From the Western Slope of the Mountains
by Frank Young, President
Remembering Laura Forman
Laura Forman, organizer for the Ohio Valley Environmental Coalition (OVEC), died December 10, 2001 of apparent heart failure. Laura died doing what she enjoyed most- demanding that public agencies do what the law requires to protect citizens from run-away industrial polluters.
I first met Laura about 1992, just as the Apple Grove pulp mill campaign was getting organized. She had came to a meeting at Point Pleasant with fellow OVEC organizer Dianne Bady to help Mason County folks understand what the pulp mill would have really meant to the people there.
By the mid 1990s, some folks, even some environmental leaders, were saying that the pulp mill was a "done deal", that it would happen, no matter what. But Laura reminded us that the issue was not yet settled. And Laura and OVEC continued to hold informational meetings and plan and sponsor public rallies about the project.
Laura and OVEC held public debates in Huntington- debates that were boycotted by the public officials and private developers who didn’t want a public discussion of the pulp mill issues.
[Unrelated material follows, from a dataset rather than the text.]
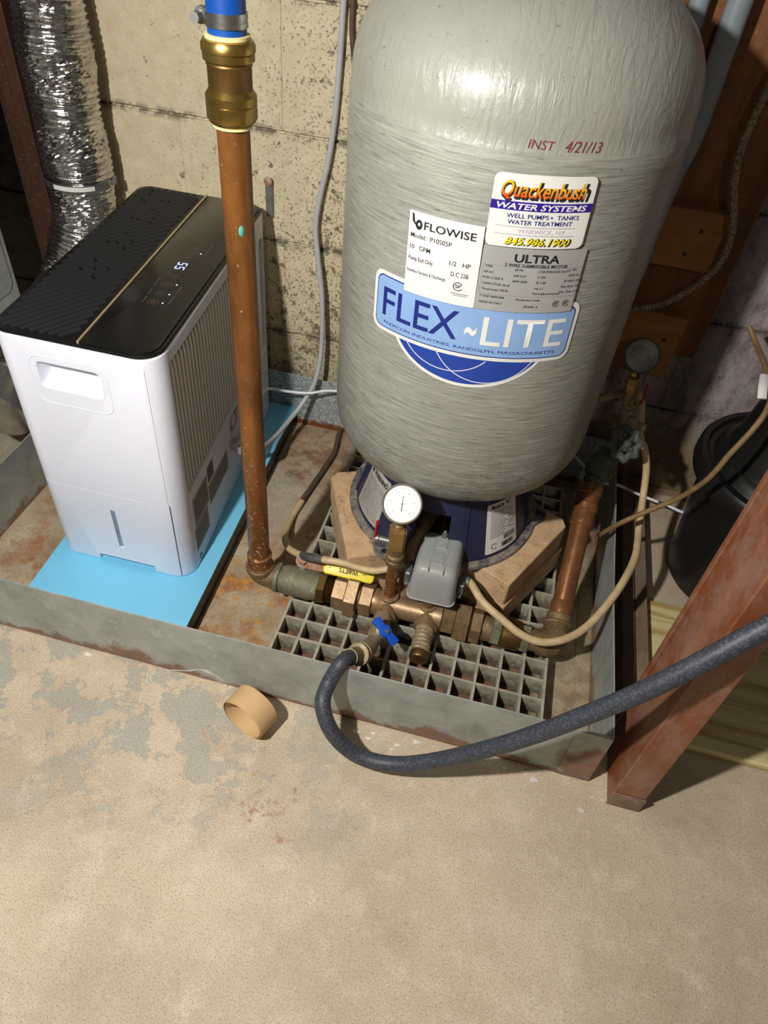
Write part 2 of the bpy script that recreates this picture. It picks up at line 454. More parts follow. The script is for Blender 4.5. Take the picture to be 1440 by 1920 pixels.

Laura helped organize in Point Pleasant where the public crowd on the outside was essentially shut out from the elitist local movers and shakers meeting on the inside, and at the governor’s mansion at Charleston where we repeatedly brought our pleas for justice and dignity, only to find that suddenly the governor had more important business elsewhere.
In the late 1990s, while Highlands Conservancy lawyers were waging the mountaintop removal / valley fill battle against King Coal and its political minions in the courts, Laura was helping the people of southern West Virginia find the courage to wage battle in the hills and hollows of communities that had up until then been told to know their place and to take whatever coal and its political army threw at them.
And just this year, when coal executives and their official government apologists were blaming God for the summer floods that wiped out whole communities, and were ridiculously suggesting that mountaintop removal mining actually helped prevent flooding, Laura suggested to the people that it was not a sin, and was not unpatriotic to speak the obvious- that flooding was the worst where mountains had been leveled and where the streams nearby were completely filled with mountaintops, and the streams further below choked with sediment from above so that the storm water had nowhere to flow except through people’s yards, through people’s homes, through their workplaces- and through their very lives.
But where ever her work took her, Laura always performed with energy, and with dignity. Oh yes, with dignity, even while donning the language and garb of a chicken to draw attention to a gubernatorial candidate who was too chicken himself to dare debate his several learned opponents, choosing instead to debate only one old, worn out, oft defeated septuagenarian.
Laura’s death is a tragic, immeasurable loss. Laura gave some of us the inspiration to go on when our outrage was otherwise sometimes spent. We will miss her terribly.
But one thing is certain- because of Laura, West Virginia’s people have gained a new energy, a new self-respect, a new sense of defining our own values instead of those values heaped upon us by corporate Lords and their political machines.